## Set task
Output the lines below exactly, please, from the first line until the line with "C = sc.collection", counting both.

## Material provided
:::

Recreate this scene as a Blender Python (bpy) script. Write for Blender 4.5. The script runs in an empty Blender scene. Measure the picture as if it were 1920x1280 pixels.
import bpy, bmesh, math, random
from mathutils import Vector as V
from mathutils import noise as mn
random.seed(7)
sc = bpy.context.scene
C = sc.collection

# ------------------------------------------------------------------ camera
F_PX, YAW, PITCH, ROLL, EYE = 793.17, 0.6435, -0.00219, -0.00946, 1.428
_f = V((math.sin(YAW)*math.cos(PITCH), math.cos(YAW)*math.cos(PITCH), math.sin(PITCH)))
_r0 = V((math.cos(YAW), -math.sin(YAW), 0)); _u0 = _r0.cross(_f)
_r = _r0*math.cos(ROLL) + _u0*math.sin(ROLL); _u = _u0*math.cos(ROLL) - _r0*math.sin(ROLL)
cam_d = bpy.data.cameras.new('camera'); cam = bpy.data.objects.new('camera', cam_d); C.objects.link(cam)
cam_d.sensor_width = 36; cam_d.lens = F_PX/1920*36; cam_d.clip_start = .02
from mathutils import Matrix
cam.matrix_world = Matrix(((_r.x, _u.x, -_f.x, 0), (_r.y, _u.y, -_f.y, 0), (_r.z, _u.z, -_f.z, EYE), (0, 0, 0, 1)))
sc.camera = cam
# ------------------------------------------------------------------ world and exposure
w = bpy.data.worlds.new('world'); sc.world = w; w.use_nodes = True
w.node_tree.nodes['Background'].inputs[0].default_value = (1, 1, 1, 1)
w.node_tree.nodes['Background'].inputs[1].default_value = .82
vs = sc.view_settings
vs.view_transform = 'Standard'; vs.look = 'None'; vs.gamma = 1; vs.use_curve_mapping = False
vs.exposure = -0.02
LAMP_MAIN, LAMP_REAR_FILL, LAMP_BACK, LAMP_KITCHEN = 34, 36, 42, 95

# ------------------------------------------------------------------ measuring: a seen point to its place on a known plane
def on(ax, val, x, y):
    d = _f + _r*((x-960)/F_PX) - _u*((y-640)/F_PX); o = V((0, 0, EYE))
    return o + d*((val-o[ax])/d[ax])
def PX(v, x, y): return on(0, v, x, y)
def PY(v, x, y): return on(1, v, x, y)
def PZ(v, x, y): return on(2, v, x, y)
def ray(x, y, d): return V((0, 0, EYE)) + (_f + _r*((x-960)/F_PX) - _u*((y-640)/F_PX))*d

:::

## Answer in full
Recreate this scene as a Blender Python (bpy) script. Write for Blender 4.5. The script runs in an empty Blender scene. Measure the picture as if it were 1920x1280 pixels.
import bpy, bmesh, math, random
from mathutils import Vector as V
from mathutils import noise as mn
random.seed(7)
sc = bpy.context.scene
C = sc.collection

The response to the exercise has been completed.